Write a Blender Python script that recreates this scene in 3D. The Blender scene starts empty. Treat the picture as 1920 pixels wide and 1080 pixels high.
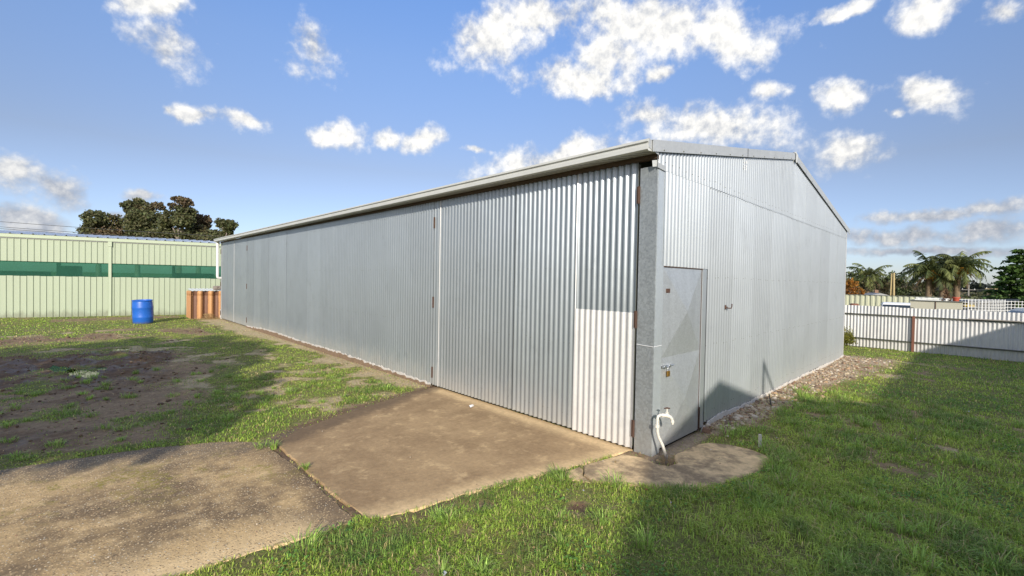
import bpy, bmesh, math, random
import numpy as np
from mathutils import Vector, Matrix, Euler

random.seed(7)
RNG = np.random.default_rng(11)
S = bpy.context.scene
COL = S.collection

# ------------------------------------------------------------------ camera
YAW, PITCH, ROLL = math.radians(45.903), math.radians(-1.020), math.radians(1.095)
CAM = Vector((-4.1004, -2.2162, 1.7259))
fw = Vector((math.cos(YAW) * math.cos(PITCH), math.sin(YAW) * math.cos(PITCH), math.sin(PITCH)))
rt = Vector((math.sin(YAW), -math.cos(YAW), 0.0))
up = rt.cross(fw)
rt2 = rt * math.cos(ROLL) + up * math.sin(ROLL)
up2 = up * math.cos(ROLL) - rt * math.sin(ROLL)
cd = bpy.data.cameras.new('camera')
cam = bpy.data.objects.new('camera', cd)
COL.objects.link(cam)
m = Matrix((rt2, up2, -fw)).transposed().to_4x4()
m.translation = CAM
cam.matrix_world = m
cd.sensor_width = 36.0
cd.lens = 847.88 / 1920 * 36.0
cd.clip_start = 0.05
cd.clip_end = 6000
S.camera = cam

# ------------------------------------------------------------------ sun and sky
SUN = Vector((-0.78, -1.0, 0.51)).normalized()
sd = bpy.data.lights.new('sun', 'SUN')
sd.energy = 2.9
sd.angle = math.radians(0.8)
sd.color = (1.0, 0.92, 0.79)
so = bpy.data.objects.new('sun', sd)
so.rotation_euler = SUN.to_track_quat('Z', 'Y').to_euler()
so.location = (-12, -14, 12)
COL.objects.link(so)

S.view_settings.view_transform = 'Standard'
S.view_settings.look = 'None'
S.view_settings.gamma = 1.0
S.view_settings.exposure = 0.84
S.view_settings.use_curve_mapping = False


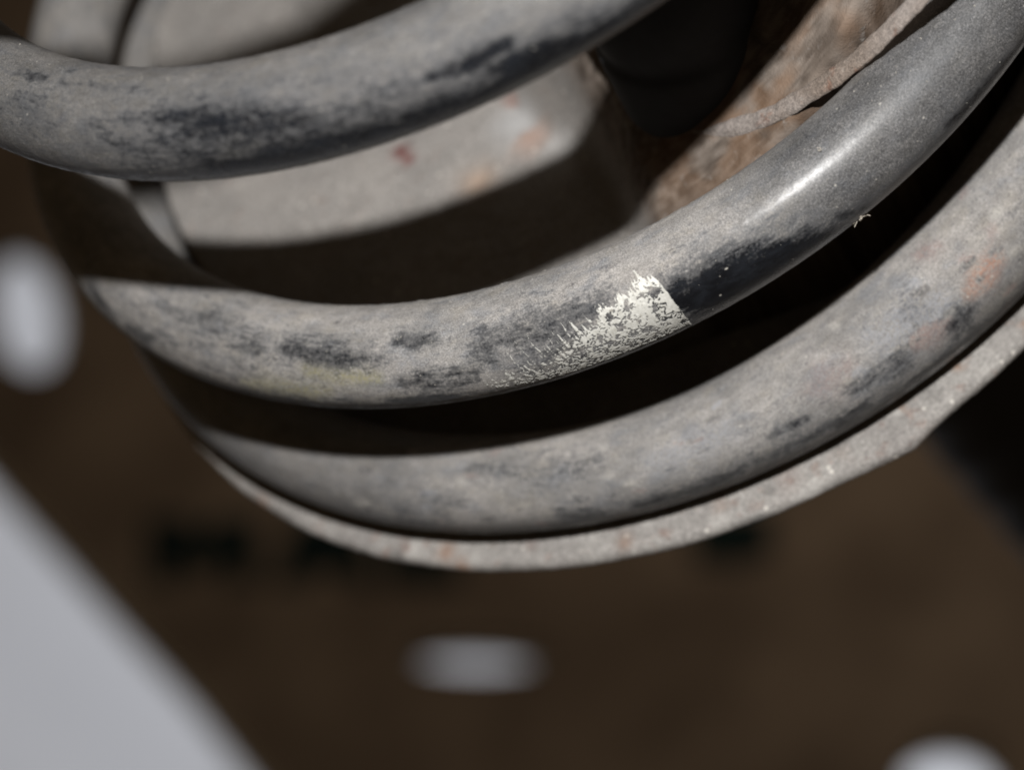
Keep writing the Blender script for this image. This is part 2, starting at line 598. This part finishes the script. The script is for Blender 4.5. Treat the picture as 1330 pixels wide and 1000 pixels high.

══════════

▶ AIM OF THE TASK
Repeat verbatim all the material, but not the pictures.

▶ ANSWER TO THIS TASK
Write a Blender Python script that recreates this scene in 3D. The Blender scene starts empty. Treat the picture as 1920 pixels wide and 1080 pixels high.
import bpy, bmesh, math, random
import numpy as np
from mathutils import Vector, Matrix, Euler

random.seed(7)
RNG = np.random.default_rng(11)
S = bpy.context.scene
COL = S.collection

# ------------------------------------------------------------------ camera
YAW, PITCH, ROLL = math.radians(45.903), math.radians(-1.020), math.radians(1.095)
CAM = Vector((-4.1004, -2.2162, 1.7259))
fw = Vector((math.cos(YAW) * math.cos(PITCH), math.sin(YAW) * math.cos(PITCH), math.sin(PITCH)))
rt = Vector((math.sin(YAW), -math.cos(YAW), 0.0))
up = rt.cross(fw)
rt2 = rt * math.cos(ROLL) + up * math.sin(ROLL)
up2 = up * math.cos(ROLL) - rt * math.sin(ROLL)
cd = bpy.data.cameras.new('camera')
cam = bpy.data.objects.new('camera', cd)
COL.objects.link(cam)
m = Matrix((rt2, up2, -fw)).transposed().to_4x4()
m.translation = CAM
cam.matrix_world = m
cd.sensor_width = 36.0
cd.lens = 847.88 / 1920 * 36.0
cd.clip_start = 0.05
cd.clip_end = 6000
S.camera = cam

# ------------------------------------------------------------------ sun and sky
SUN = Vector((-0.78, -1.0, 0.51)).normalized()
sd = bpy.data.lights.new('sun', 'SUN')
sd.energy = 2.9
sd.angle = math.radians(0.8)
sd.color = (1.0, 0.92, 0.79)
so = bpy.data.objects.new('sun', sd)
so.rotation_euler = SUN.to_track_quat('Z', 'Y').to_euler()
so.location = (-12, -14, 12)
COL.objects.link(so)

S.view_settings.view_transform = 'Standard'
S.view_settings.look = 'None'
S.view_settings.gamma = 1.0
S.view_settings.exposure = 0.84
S.view_settings.use_curve_mapping = False


Keep writing the Blender script for this image. This is part 2, starting at line 598. This part finishes the script. The script is for Blender 4.5. Treat the picture as 1330 pixels wide and 1000 pixels high.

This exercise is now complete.